The Met, the MoMa, in New York, the Art Institute of Chicago, the Rhode Island Museum, the National Gallery, the Tate Modern, in London…

It is as if the West were dominating art. Says who ? No one,  except for a small group of stubborn iconoclasts who need to be confronted. In Oman most people fail to visit museums, thinking there are not worth exploring. But most people are wrong. In Muscat, three museums reign unchallenged upon this unfairly neglected area.

Self-oriented Westerners have absolutely no boundaries, especially when you consider that a few countries tend to take control of the whole universe by imposing their habits on others. Muscat, in this regard, turns out to be an accurate example of cultural fusion. Opened on January 29th 1992  by the Sultan  Qaboos and the French left-wing President François Mitterrand, the Omani French Museum recounts, in the grounds of the consuls’ former home, how the relationships between France and Oman have evolved since the XVIIIth century. Ruled by the Ministry for Heritage and Culture, this historical monument displays clothes, photographs, documents, model boats, costumes and jewels contributing to illustrate a real diplomatic dialogue on both parts.

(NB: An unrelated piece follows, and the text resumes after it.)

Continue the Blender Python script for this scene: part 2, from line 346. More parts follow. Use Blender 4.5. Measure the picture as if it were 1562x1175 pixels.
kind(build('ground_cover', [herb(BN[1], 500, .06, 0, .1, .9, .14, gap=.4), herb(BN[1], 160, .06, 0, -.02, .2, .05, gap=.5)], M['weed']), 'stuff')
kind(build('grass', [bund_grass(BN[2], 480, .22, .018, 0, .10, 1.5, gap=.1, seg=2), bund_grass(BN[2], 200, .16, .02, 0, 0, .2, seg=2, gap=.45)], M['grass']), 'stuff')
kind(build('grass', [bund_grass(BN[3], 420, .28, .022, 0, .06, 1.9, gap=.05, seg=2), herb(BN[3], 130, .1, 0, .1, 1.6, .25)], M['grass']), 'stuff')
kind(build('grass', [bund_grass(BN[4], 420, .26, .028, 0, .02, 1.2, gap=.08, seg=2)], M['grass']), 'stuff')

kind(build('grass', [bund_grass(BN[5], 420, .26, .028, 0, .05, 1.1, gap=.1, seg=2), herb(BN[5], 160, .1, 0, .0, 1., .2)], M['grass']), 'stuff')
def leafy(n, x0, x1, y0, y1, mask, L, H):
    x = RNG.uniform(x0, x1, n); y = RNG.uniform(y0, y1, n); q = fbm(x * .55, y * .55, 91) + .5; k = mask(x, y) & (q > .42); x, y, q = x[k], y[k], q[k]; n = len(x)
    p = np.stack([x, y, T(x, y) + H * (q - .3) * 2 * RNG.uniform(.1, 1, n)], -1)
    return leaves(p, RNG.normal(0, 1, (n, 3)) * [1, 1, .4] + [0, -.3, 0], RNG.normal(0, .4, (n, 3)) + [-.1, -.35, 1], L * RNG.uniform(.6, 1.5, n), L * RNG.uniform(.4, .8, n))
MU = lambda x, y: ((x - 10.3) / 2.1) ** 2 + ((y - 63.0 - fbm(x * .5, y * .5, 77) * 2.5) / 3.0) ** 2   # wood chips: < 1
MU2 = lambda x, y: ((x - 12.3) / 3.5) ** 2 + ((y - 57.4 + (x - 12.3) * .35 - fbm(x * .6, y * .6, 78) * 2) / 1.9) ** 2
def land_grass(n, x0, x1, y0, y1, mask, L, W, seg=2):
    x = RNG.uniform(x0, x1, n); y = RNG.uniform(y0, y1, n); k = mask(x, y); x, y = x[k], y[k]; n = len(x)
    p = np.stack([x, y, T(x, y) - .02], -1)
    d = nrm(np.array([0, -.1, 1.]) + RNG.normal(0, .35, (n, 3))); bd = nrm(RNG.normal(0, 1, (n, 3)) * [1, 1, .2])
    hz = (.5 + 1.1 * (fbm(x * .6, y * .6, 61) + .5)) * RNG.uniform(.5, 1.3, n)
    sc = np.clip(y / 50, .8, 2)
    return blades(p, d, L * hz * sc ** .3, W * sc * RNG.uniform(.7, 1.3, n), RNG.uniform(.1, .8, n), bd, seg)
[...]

Similarly, the Bait Muzna Art Gallery serves as a bridge between various nationalities and mostly various techniques. Set in a very traditional three-story house, former property of the Royal family, this establishment now embodies modernity. What a transformation ! A good transformation, due to Sayyida Susan Al Said, who obviously succeeded in creating a space where sculptures, collages, films, photographs and paintings could co-habit. Yet, the gallery owes its success to the young talents whom it hosts and who every year draw natives and tourists in droves.

As for the private Beit Zubeïr museum, it was launched in 1998 by the Zubair family. Open window onto the artisanal Omani handcraft heritage, its international reputation contrasts with the small businesses which it brings to light and have trouble fitting in today’s sacrosanct globalization. Weapons, furniture, jewels, costumes, kitchen utensils, and hand-made music instruments harmoniously mingle with cards, maps, photographs, manuscripts, documents and stamps. Awarded  the prize of architectural excellency  a year after its opening, the museum comprises three buildings, among which the  “Bait Dalaleel”, whose façade and interior décor remind of the lifestyle Omanis would lead a century ago.

Welcome in the time machine ! Your journey in Oman starts in the present, though this present you travel through is tainted by the past and the future, astride history and progress, memories and dreams where art and tradition play a major part.